## Given request
Leave the pictures out and quote every line from the start of the listing to the line with "scene.camera = cam", inclusive.

## Collected material
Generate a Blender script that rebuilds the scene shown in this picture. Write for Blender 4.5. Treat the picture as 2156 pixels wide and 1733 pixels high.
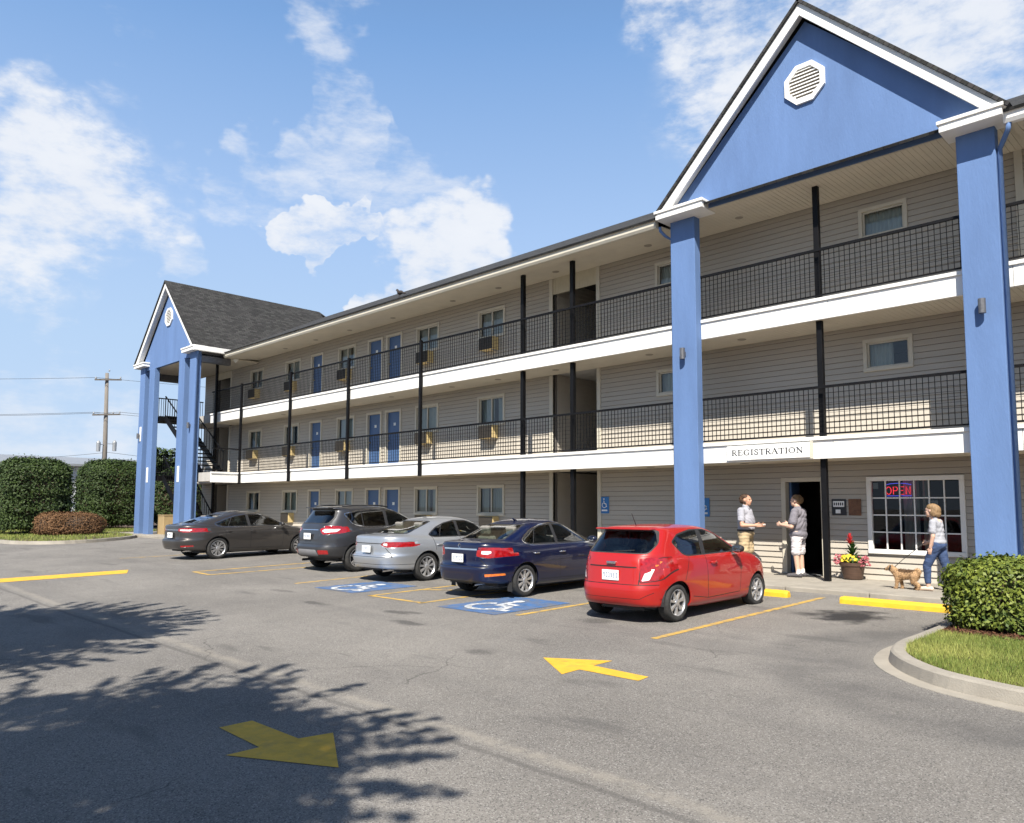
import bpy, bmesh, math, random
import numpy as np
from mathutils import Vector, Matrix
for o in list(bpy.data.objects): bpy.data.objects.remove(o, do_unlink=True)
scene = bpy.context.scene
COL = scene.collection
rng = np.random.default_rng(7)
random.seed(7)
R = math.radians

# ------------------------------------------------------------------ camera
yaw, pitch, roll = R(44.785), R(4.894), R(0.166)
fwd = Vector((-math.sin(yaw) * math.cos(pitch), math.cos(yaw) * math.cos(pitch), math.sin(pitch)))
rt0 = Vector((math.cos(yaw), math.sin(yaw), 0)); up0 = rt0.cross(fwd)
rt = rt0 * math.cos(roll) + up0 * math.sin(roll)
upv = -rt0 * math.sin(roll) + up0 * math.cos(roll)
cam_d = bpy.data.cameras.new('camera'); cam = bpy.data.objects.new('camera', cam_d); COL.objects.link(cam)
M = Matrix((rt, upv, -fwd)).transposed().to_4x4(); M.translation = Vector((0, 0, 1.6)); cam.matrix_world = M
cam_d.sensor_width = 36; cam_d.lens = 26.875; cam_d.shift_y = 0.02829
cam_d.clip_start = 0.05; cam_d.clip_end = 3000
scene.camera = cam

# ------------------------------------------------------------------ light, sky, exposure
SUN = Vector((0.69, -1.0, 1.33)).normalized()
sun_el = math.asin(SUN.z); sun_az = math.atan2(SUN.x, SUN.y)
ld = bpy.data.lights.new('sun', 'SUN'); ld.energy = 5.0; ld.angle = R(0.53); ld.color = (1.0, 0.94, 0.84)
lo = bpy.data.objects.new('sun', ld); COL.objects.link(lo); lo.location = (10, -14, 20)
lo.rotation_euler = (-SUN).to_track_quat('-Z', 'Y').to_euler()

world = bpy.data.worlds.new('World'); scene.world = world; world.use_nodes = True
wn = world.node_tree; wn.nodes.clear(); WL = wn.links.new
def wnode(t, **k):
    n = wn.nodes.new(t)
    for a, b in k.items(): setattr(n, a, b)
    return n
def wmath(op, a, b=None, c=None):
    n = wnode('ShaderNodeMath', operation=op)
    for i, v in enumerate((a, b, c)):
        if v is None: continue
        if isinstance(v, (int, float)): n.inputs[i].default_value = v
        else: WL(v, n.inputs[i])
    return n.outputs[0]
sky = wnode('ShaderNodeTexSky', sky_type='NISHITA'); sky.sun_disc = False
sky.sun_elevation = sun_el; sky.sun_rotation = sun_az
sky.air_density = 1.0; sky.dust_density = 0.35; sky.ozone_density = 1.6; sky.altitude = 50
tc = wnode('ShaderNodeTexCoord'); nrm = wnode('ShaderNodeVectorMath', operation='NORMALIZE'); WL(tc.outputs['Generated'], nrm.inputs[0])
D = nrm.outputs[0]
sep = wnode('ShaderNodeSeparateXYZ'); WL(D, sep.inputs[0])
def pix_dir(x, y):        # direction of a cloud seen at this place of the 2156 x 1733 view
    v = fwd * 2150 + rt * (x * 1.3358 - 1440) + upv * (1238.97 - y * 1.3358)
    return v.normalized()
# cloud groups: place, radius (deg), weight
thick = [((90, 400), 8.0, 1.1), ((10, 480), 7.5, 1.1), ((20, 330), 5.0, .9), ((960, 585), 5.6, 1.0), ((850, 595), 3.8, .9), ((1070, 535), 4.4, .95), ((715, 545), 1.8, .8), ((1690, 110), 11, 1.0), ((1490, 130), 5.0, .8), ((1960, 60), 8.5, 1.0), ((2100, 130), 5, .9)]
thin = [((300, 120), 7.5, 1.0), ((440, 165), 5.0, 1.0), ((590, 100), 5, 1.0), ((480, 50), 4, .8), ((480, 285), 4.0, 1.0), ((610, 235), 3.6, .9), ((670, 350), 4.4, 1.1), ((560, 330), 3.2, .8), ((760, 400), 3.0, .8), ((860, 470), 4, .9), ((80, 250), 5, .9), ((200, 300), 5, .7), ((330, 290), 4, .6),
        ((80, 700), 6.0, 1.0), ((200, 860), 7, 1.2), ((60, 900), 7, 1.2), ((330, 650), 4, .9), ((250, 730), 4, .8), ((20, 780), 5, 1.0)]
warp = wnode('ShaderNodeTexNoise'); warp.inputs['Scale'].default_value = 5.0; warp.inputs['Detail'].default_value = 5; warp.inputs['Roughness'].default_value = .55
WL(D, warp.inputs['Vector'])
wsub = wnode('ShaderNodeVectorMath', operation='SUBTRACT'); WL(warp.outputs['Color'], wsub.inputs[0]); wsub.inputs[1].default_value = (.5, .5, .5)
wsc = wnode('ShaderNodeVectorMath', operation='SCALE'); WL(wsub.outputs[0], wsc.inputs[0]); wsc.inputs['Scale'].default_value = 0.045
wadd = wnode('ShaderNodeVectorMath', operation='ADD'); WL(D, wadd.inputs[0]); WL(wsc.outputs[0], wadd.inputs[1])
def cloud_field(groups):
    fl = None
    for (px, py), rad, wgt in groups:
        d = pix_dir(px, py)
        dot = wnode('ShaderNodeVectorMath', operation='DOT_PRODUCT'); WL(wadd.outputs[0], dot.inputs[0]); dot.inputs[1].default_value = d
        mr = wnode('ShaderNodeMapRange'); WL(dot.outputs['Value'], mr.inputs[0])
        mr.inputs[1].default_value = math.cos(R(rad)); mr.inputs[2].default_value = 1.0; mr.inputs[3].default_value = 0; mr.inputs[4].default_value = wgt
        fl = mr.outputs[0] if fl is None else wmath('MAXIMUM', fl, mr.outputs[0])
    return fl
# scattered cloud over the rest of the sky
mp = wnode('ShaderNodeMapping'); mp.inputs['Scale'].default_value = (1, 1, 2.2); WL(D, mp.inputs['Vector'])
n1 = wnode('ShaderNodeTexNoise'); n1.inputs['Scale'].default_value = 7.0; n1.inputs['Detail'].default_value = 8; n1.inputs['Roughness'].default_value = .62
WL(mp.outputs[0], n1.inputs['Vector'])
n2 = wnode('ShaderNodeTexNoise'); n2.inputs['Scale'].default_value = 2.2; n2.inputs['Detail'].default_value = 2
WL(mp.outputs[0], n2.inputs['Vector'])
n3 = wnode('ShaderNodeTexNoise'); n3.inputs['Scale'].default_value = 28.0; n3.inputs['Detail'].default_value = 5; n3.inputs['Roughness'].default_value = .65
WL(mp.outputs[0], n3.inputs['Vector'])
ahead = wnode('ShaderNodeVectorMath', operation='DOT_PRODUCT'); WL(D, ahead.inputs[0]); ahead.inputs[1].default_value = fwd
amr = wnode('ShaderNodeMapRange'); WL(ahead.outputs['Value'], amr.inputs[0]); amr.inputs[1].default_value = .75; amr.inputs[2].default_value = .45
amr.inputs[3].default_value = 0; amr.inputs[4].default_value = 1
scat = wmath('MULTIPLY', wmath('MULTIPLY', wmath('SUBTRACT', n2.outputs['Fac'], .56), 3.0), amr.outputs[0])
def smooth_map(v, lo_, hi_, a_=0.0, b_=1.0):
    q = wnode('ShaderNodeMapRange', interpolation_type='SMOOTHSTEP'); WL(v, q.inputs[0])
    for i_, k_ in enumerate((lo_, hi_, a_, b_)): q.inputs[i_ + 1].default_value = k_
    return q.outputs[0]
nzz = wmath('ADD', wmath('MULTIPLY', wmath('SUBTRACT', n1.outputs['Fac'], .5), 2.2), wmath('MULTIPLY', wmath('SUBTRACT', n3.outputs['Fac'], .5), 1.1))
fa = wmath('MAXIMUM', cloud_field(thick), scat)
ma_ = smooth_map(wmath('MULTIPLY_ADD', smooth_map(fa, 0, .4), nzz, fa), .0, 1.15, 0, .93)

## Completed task
Generate a Blender script that rebuilds the scene shown in this picture. Write for Blender 4.5. Treat the picture as 2156 pixels wide and 1733 pixels high.
import bpy, bmesh, math, random
import numpy as np
from mathutils import Vector, Matrix
for o in list(bpy.data.objects): bpy.data.objects.remove(o, do_unlink=True)
scene = bpy.context.scene
COL = scene.collection
rng = np.random.default_rng(7)
random.seed(7)
R = math.radians

# ------------------------------------------------------------------ camera
yaw, pitch, roll = R(44.785), R(4.894), R(0.166)
fwd = Vector((-math.sin(yaw) * math.cos(pitch), math.cos(yaw) * math.cos(pitch), math.sin(pitch)))
rt0 = Vector((math.cos(yaw), math.sin(yaw), 0)); up0 = rt0.cross(fwd)
rt = rt0 * math.cos(roll) + up0 * math.sin(roll)
upv = -rt0 * math.sin(roll) + up0 * math.cos(roll)
cam_d = bpy.data.cameras.new('camera'); cam = bpy.data.objects.new('camera', cam_d); COL.objects.link(cam)
M = Matrix((rt, upv, -fwd)).transposed().to_4x4(); M.translation = Vector((0, 0, 1.6)); cam.matrix_world = M
cam_d.sensor_width = 36; cam_d.lens = 26.875; cam_d.shift_y = 0.02829
cam_d.clip_start = 0.05; cam_d.clip_end = 3000
scene.camera = cam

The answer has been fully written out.